Tra neve e gelo spuntano gli eroi

Pedalare, pedalare forte, con lo sguardo annebbiato dalla fatica e dalle raffiche di neve, con il vento gelido che sembra tagliarti la faccia. Ci sono giornate in cui i ciclisti devono superare se stessi, gli avversari, lo sforzo della salita, le intemperie. Pedalare contro vento e col cuore in gola. Come ieri, sedicesima tappa del Giro d’Italia, da Ponte di Legno a Val Martello: per la prima volta nella storia della corsa rosa i ciclisti hanno dovuto affrontare prima il Gavia, poi lo Stelvio.

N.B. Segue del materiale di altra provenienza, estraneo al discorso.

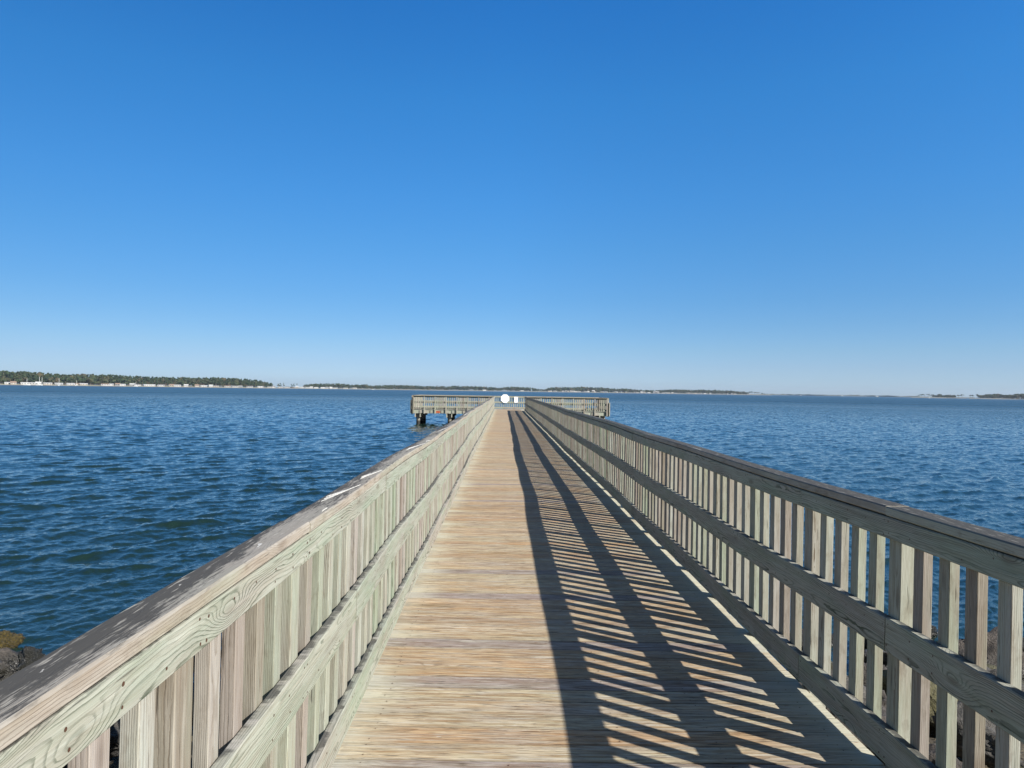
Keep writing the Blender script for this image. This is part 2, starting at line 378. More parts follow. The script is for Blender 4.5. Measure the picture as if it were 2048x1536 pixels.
while y < YT1+0.03:
    w = 0.138
    cuts = [TX0-0.03, TX0+3.7, XL-0.2, 2.9, TX1-2.2, TX1+0.03]
    for a, b in zip(cuts[:-1], cuts[1:]):
        D.add((0, y+w/2, -0.0195), (1, 0, 0), a+0.001, b-0.001, (0, 1, 0), w/2, Z3, 0.019, seg=2.5, ch=0.0035, tint=(rnd.random(), rnd.random(), rnd.random()))
    y += w+0.006
pp(D.build('deck', [M_DECK, M_NAIL], pier))
for xs in (XL-0.012, XL+0.75, 0.46, XR-0.75, XR+0.012):
    B = Boards()
    B.add((xs, 0, -0.165), (0, 1, 0), -1.2, YT0+0.02, (1, 0, 0), 0.0225, Z3, 0.122, seg=2.5)
    pp(B.build('stringer', [M_BEAM], pier))
for yy in (YT0+0.03, YT0+0.85, YT0+1.65, YT0+2.45, YT0+3.25, YT0+4.05, YT1-0.03):
    B = Boards(); B.add((0, yy, -0.165), (1, 0, 0), TX0+0.02, TX1-0.02, (0, 1, 0), 0.022, Z3, 0.122, seg=3)
    pp(B.build('stringer', [M_BEAM], pier))

def pile_mat():
    q = N('pile_wood'); g = q.n('NewGeometry').outputs['Position']; s = q.sep(g)
    nn = q.noise(q.comb(q.math('MULTIPLY', s[0], 14), q.math('MULTIPLY', s[1], 14), q.math('MULTIPLY', s[2], 1.6)), 1.0, 4, 0.6)
    c = q.ramp(nn, [(0.3, (0.13, 0.12, 0.10)), (0.6, (0.30, 0.28, 0.23)), (0.8, (0.22, 0.22, 0.17))])
    zn = q.math('ADD', s[2], q.math('MULTIPLY', q.noise(g, 7, 3), 0.22))
    c = q.mix(q.mapr(zn, WATER+0.32, WATER+0.50, 1.0, 0.0), c, (0.018, 0.017, 0.013))
    q.l(c, q.p.inputs['Base Color']); q.p.inputs['Roughness'].default_value = 0.75
    return q.m
M_PILE = pile_mat()
def pile(x, y, top=-0.29, r=0.145):
    V = []; Fc = []; n = 14; zs = [WATER-2.2, WATER-0.5, WATER, WATER+0.25, top-0.3, top]
    ph = rnd.random()*6
    for i, z in enumerate(zs):
        for k in range(n):
            a = 2*math.pi*k/n; rr = r*(1.06-0.02*i)*(1+0.035*math.sin(3*a+ph)+0.02*math.sin(5*a+i))
            V.append((x+rr*math.cos(a), y+rr*math.sin(a), z))
    for i in range(len(zs)-1):
        for k in range(n): Fc.append([i*n+k, i*n+(k+1) % n, (i+1)*n+(k+1) % n, (i+1)*n+k])
    Fc.append([(len(zs)-1)*n+k for k in range(n)])
    pp(link('pile', mesh('pile', V, Fc, [M_PILE], True), pier))
def beam(name, a, b, hu, hv, z):
    a = Vector(a); b = Vector(b); L = (b-a).length; d = (b-a)/L
    B = Boards(); side = Vector(Z3).cross(d).normalized(); up = d.cross(side)
    B.add(a, d, 0, L, side, hu, up, hv, seg=2.0); return pp(B.build(name, [M_BEAM], pier))
yb = 8.2
while yb < YT0-1.5:
    for xx in (XL+0.25, XR-0.25): pile(xx, yb)
    for sgn in (-1, 1): beam('pile_cap', (XL-0.15, yb+sgn*0.19, -0.43), (XR+0.15, yb+sgn*0.19, -0.43), 0.038, 0.14, 0)
    yb += 3.05
bents = [-6.55, -4.15, -1.75, 0.46, 2.75, 5.15, 7.55]
for bx in bents:
    for py_ in (YT0+0.35, YT0+2.45, YT1-0.45): pile(bx, py_)
    for sgn in (-1, 1): beam('pile_cap', (bx+sgn*0.19, YT0-0.02, -0.43), (bx+sgn*0.19, YT1+0.02, -0.43), 0.038, 0.14, 0)
    B = Boards(); a = Vector((bx-0.16, YT0+0.2, -0.5)); b = Vector((bx-0.16, YT0+2.3, WATER+0.12))
    beam('cross_brace', a, b, 0.022, 0.07, 0)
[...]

E poi ancora 22 km di salita, con pendenze fino al 14%, per giungere all’arrivo.

Il primo a tagliare il traguardo è stato il colombiano Nairo Quintana, che ha strappato così la maglia rosa dalle spalle del connazionale Rigoberto Uran, giunto all’arrivo con 4’11 di distacco.

Non senza accese polemiche, dovute alla diversa interpretazione che le ammiraglie hanno dato a un messaggio diramato da radio corsa: la presenza delle moto con bandiera rossa (messe lì per segnalare la presenza di curve particolarmente pericolose) è stata da diversi direttori sportivi interpretata come l’avviso di neutralizzazione della discesa dallo Stelvio. Così, mentre Uran e altri inseguitori se la prendevano comoda, Quintana e gli altri fuggitivi attaccavano, guadagnando terreno. Ma questa tappa non sarà certo ricordata solo per questo (comunque clamoroso) malinteso.

Altre immagini resteranno nella memoria, indelebili. Come l’arrivo solitario di Dario Cataldo sulla Cima Coppi, in vetta allo Stelvio, 2.758 metri d’altezza. Il corridore abruzzese, portacolori del Team Sky, ha coronato con questo traguardo prestigioso un allungo indimenticabile, prima di essere ripreso dagli inseguitori durante la discesa. Commovente, eroico, il passaggio dei corridori sullo Stelvio. Stremati, congelati, ma indomiti, i ciclisti hanno pedalato in salita ripidissima sotto una bufera di neve, con temperature vicine ai cinque gradi sotto zero: immagini che rimandano a un ciclismo epico d’altri tempi. Ma lo sforzo, il sacrificio, la fatica dei ciclisti è senza tempo. È l’essenza di questo sport. Pedalare forte, nonostante tutto, perché se pedali forte, diceva Pantani, si abbrevia l’agonia.

Sul Gavia e sullo Stelvio c’erano anche tanti tifosi, anche loro noncuranti del maltempo, pronti a sgolarsi al passaggio dei ciclisti. Per incitarli, urlare loro di tenere duro, di resistere al gelo e alla fatica ormai quasi insopportabile. Indifferenti al freddo, i tifosi colombiani hanno incitato in bermuda i loro beniamini.

All’arrivo di Val Martello c’era anche Alessandro Giglio, varesino, tifosissimo di Ivan Basso. Alessandro ha incontrato Ivan lunedì sera a Ponte di Legno, per poi seguire la tappa il giorno successivo e vedere con i propri occhi che Basso «è ancora uno dei ciclisti più amati del Giro, quello che viene maggiormente preso d’assalto per foto e autografi».

Ha fatto fatica Ivan, ma ha resistito a tutte le avversità ed è arrivato al traguardo (a 17’16’’ da Quintana). Anche gli altri due varesini sono arrivati a Val Martello: Eugenio Alafaci (39’33’’) e Ivan Santaromita (44’07’’). Distanti, certo, ma anche loro straordinari, come tutti quelli che hanno messo cuore, anima e muscoli per portare a termine la tappa. Una delle più faticose di sempre. Bastava sentire il flebile filo di voce uscito dalla bocca di Fabio Aru dopo l’arrivo, durante le interviste. Corridori stremati, trasfigurati dallo sforzo, ma già pronti a rimettersi in sella per affrontare altre sfide, altre imprese. Perché il ciclismo è questo. Non ci si ferma mai, e dopo una discesa c’è un’altra salita da scalare. Anche se c’è vento, anche se scende la neve.